* begin *
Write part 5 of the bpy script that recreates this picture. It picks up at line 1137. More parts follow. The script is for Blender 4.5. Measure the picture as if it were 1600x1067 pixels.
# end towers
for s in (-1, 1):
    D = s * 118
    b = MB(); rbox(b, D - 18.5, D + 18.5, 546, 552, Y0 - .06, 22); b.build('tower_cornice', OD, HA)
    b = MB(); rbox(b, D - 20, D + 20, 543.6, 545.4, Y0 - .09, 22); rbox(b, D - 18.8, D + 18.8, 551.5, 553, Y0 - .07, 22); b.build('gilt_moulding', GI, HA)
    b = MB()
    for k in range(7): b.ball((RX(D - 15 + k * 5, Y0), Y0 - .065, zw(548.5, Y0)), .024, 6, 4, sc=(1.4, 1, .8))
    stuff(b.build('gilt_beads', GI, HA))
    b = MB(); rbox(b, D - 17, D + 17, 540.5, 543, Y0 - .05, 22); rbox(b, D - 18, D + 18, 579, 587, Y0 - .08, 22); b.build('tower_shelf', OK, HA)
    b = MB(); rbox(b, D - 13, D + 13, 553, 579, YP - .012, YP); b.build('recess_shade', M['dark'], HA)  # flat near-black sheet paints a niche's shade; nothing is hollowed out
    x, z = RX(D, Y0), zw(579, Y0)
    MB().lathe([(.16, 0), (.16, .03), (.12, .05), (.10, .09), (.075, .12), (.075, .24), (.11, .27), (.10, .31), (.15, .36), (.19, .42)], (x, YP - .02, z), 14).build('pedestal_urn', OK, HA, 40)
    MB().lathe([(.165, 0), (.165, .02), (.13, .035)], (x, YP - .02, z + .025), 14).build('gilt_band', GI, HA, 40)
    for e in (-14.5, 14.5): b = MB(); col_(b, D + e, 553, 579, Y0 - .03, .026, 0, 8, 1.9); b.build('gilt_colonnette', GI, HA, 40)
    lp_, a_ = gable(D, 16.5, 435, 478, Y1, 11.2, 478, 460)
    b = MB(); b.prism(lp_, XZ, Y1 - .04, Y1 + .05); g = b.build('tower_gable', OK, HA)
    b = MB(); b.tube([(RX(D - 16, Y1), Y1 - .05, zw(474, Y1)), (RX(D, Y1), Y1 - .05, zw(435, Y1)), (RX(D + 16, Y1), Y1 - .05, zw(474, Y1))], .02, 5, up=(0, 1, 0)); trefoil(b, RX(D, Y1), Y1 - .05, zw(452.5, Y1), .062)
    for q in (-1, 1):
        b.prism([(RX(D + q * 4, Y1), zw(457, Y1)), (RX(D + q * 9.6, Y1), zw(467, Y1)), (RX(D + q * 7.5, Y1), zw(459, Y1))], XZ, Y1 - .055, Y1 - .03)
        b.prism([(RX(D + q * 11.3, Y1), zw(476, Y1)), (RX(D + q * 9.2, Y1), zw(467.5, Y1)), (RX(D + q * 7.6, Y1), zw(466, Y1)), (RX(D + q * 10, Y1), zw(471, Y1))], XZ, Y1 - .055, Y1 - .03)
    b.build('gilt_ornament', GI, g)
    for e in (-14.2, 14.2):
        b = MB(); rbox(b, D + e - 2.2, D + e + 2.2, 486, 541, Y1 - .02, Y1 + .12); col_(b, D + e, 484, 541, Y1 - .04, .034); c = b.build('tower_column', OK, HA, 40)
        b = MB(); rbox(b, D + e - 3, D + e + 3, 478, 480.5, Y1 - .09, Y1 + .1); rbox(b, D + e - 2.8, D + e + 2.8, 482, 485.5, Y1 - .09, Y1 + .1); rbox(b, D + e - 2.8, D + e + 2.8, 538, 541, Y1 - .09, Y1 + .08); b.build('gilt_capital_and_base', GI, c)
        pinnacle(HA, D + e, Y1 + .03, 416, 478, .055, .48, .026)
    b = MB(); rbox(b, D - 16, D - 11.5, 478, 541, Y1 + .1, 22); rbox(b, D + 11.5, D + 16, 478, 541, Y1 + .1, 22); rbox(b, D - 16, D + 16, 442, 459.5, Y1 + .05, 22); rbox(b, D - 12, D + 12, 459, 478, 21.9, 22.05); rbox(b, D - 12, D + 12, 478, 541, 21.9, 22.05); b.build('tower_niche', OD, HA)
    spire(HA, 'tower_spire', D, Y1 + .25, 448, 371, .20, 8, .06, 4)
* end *
REQUIRED TASK: Extract the data exactly as given.

WRITTEN REPLY:
Write part 5 of the bpy script that recreates this picture. It picks up at line 1137. More parts follow. The script is for Blender 4.5. Measure the picture as if it were 1600x1067 pixels.
# end towers
for s in (-1, 1):
    D = s * 118
    b = MB(); rbox(b, D - 18.5, D + 18.5, 546, 552, Y0 - .06, 22); b.build('tower_cornice', OD, HA)
    b = MB(); rbox(b, D - 20, D + 20, 543.6, 545.4, Y0 - .09, 22); rbox(b, D - 18.8, D + 18.8, 551.5, 553, Y0 - .07, 22); b.build('gilt_moulding', GI, HA)
    b = MB()
    for k in range(7): b.ball((RX(D - 15 + k * 5, Y0), Y0 - .065, zw(548.5, Y0)), .024, 6, 4, sc=(1.4, 1, .8))
    stuff(b.build('gilt_beads', GI, HA))
    b = MB(); rbox(b, D - 17, D + 17, 540.5, 543, Y0 - .05, 22); rbox(b, D - 18, D + 18, 579, 587, Y0 - .08, 22); b.build('tower_shelf', OK, HA)
    b = MB(); rbox(b, D - 13, D + 13, 553, 579, YP - .012, YP); b.build('recess_shade', M['dark'], HA)  # flat near-black sheet paints a niche's shade; nothing is hollowed out
    x, z = RX(D, Y0), zw(579, Y0)
    MB().lathe([(.16, 0), (.16, .03), (.12, .05), (.10, .09), (.075, .12), (.075, .24), (.11, .27), (.10, .31), (.15, .36), (.19, .42)], (x, YP - .02, z), 14).build('pedestal_urn', OK, HA, 40)
    MB().lathe([(.165, 0), (.165, .02), (.13, .035)], (x, YP - .02, z + .025), 14).build('gilt_band', GI, HA, 40)
    for e in (-14.5, 14.5): b = MB(); col_(b, D + e, 553, 579, Y0 - .03, .026, 0, 8, 1.9); b.build('gilt_colonnette', GI, HA, 40)
    lp_, a_ = gable(D, 16.5, 435, 478, Y1, 11.2, 478, 460)
    b = MB(); b.prism(lp_, XZ, Y1 - .04, Y1 + .05); g = b.build('tower_gable', OK, HA)
    b = MB(); b.tube([(RX(D - 16, Y1), Y1 - .05, zw(474, Y1)), (RX(D, Y1), Y1 - .05, zw(435, Y1)), (RX(D + 16, Y1), Y1 - .05, zw(474, Y1))], .02, 5, up=(0, 1, 0)); trefoil(b, RX(D, Y1), Y1 - .05, zw(452.5, Y1), .062)
    for q in (-1, 1):
        b.prism([(RX(D + q * 4, Y1), zw(457, Y1)), (RX(D + q * 9.6, Y1), zw(467, Y1)), (RX(D + q * 7.5, Y1), zw(459, Y1))], XZ, Y1 - .055, Y1 - .03)
        b.prism([(RX(D + q * 11.3, Y1), zw(476, Y1)), (RX(D + q * 9.2, Y1), zw(467.5, Y1)), (RX(D + q * 7.6, Y1), zw(466, Y1)), (RX(D + q * 10, Y1), zw(471, Y1))], XZ, Y1 - .055, Y1 - .03)
    b.build('gilt_ornament', GI, g)
    for e in (-14.2, 14.2):
        b = MB(); rbox(b, D + e - 2.2, D + e + 2.2, 486, 541, Y1 - .02, Y1 + .12); col_(b, D + e, 484, 541, Y1 - .04, .034); c = b.build('tower_column', OK, HA, 40)
        b = MB(); rbox(b, D + e - 3, D + e + 3, 478, 480.5, Y1 - .09, Y1 + .1); rbox(b, D + e - 2.8, D + e + 2.8, 482, 485.5, Y1 - .09, Y1 + .1); rbox(b, D + e - 2.8, D + e + 2.8, 538, 541, Y1 - .09, Y1 + .08); b.build('gilt_capital_and_base', GI, c)
        pinnacle(HA, D + e, Y1 + .03, 416, 478, .055, .48, .026)
    b = MB(); rbox(b, D - 16, D - 11.5, 478, 541, Y1 + .1, 22); rbox(b, D + 11.5, D + 16, 478, 541, Y1 + .1, 22); rbox(b, D - 16, D + 16, 442, 459.5, Y1 + .05, 22); rbox(b, D - 12, D + 12, 459, 478, 21.9, 22.05); rbox(b, D - 12, D + 12, 478, 541, 21.9, 22.05); b.build('tower_niche', OD, HA)
    spire(HA, 'tower_spire', D, Y1 + .25, 448, 371, .20, 8, .06, 4)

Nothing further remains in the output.